At the center of this sociocultural, political, and legal tornado is Sweet Kirkendall, who struggles to hold her extended and very dysfunctional family together through her father’s imprisonment and Dustin’s disappearance, despite having no knowledge of, or experience in, such situations, no financial resources, and no emotional support from her family members. Yet everyone looks to her to solve their problems. She is the believable and likable heroine of this multi-faceted novel.

While on paper the plot may sound melodramatic, it does not read that way. Instead, it comes across as a realistic depiction of the many lives affected by the political decisions made on the issue of immigration and immigrants’ rights.
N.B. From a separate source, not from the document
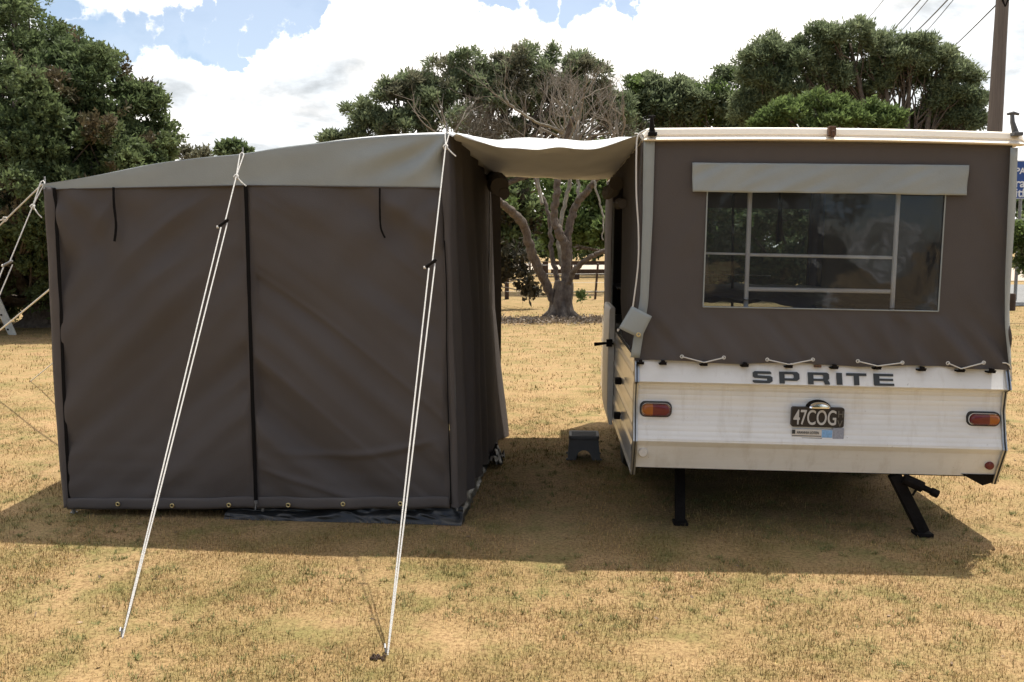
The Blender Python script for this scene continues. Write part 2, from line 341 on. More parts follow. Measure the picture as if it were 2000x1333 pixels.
def mesh_np(name, V, k, m, parent=None):           # V: k vertices per face
    nf = len(V) // k; me = bpy.data.meshes.new(name); me.vertices.add(len(V)); me.vertices.foreach_set('co', V.astype(np.float32).ravel())
    me.loops.add(len(V)); me.loops.foreach_set('vertex_index', np.arange(len(V), dtype=np.int32))
    me.polygons.add(nf); me.polygons.foreach_set('loop_start', np.arange(0, len(V), k, dtype=np.int32))
    me.polygons.foreach_set('use_smooth', np.zeros(nf, dtype=bool))
    me.update(calc_edges=True); me.materials.append(m); o = bpy.data.objects.new(name, me); COL.objects.link(o)
    if parent: o.parent = parent
    return o
def tufts(n, seed, y1=9):
    rg = np.random.default_rng(seed); out = []
    for i in range(n):
        y = 2.3 + (y1 - 2.3) * rg.random(); x = (rg.random() * 2 - 1) * (y * .6 + .3)
        if noise.noise(Vector((x * 1.1, y * 1.1, 30))) < -.05: continue
        k = 26; th = rg.random(k) * 6.283; rr = rg.random(k) * .035; ln = .008 + .017 * rg.random(k); lean = .2 + rg.random(k) * .9
        bx = x + np.cos(th) * rr; by = y + np.sin(th) * rr; z = ground_z(x, y); w = .0016
        V = np.zeros((k, 3, 3)); V[:, 0] = np.stack([bx - w * np.sin(th), by + w * np.cos(th), np.full(k, z)], 1); V[:, 1] = np.stack([bx + w * np.sin(th), by - w * np.cos(th), np.full(k, z)], 1)
        V[:, 2] = np.stack([bx + np.cos(th) * np.sin(lean) * ln, by + np.sin(th) * np.sin(lean) * ln, z + np.cos(lean) * ln], 1); out.append(V.reshape(-1, 3))
    return np.concatenate(out)
V = np.concatenate([grass(460000, 2.0, 5.2, 1, .007, .028, .0025), grass(220000, 5.2, 10, 2, .010, .034, .0036), grass(80000, 10, 24, 3, .02, .055, .009)])
tag(mesh_np('green_grass', tufts(3200, 41), 3, mat('green_grass_blades', (.130, .145, .048), .8, rnd=.45, col2=(.20, .19, .075), vscale=3, spec=.2)), 'scattered small green tufts in the dry grass', 'grass', kind='stuff')
tag(mesh_np('grass', V, 3, M['blade']), 'short dry straw coloured grass covering the camp ground', 'grass', kind='stuff')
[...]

The narrative is fast-moving, the various viewpoints are woven together smoothly and logically, and the characters act like real people, not cardboard cut-outs intended to stand in for points in a political or legal argument.

What really makes Kind of Kin stand out, though, is Askew’s obvious compassion for the characters who deserve it, her ear for realistic dialogue, and her ability to write a deeply involving story whose headlong momentum makes you turn the pages faster as the novel progresses. Kind of Kin would make a great choice for book clubs, as there is much to chew on within its 400 pages of powerful prose. For everyone else, it is worthy of this high praise: It is a terrific, thought-provoking book that you won’t be able to put down or soon forget.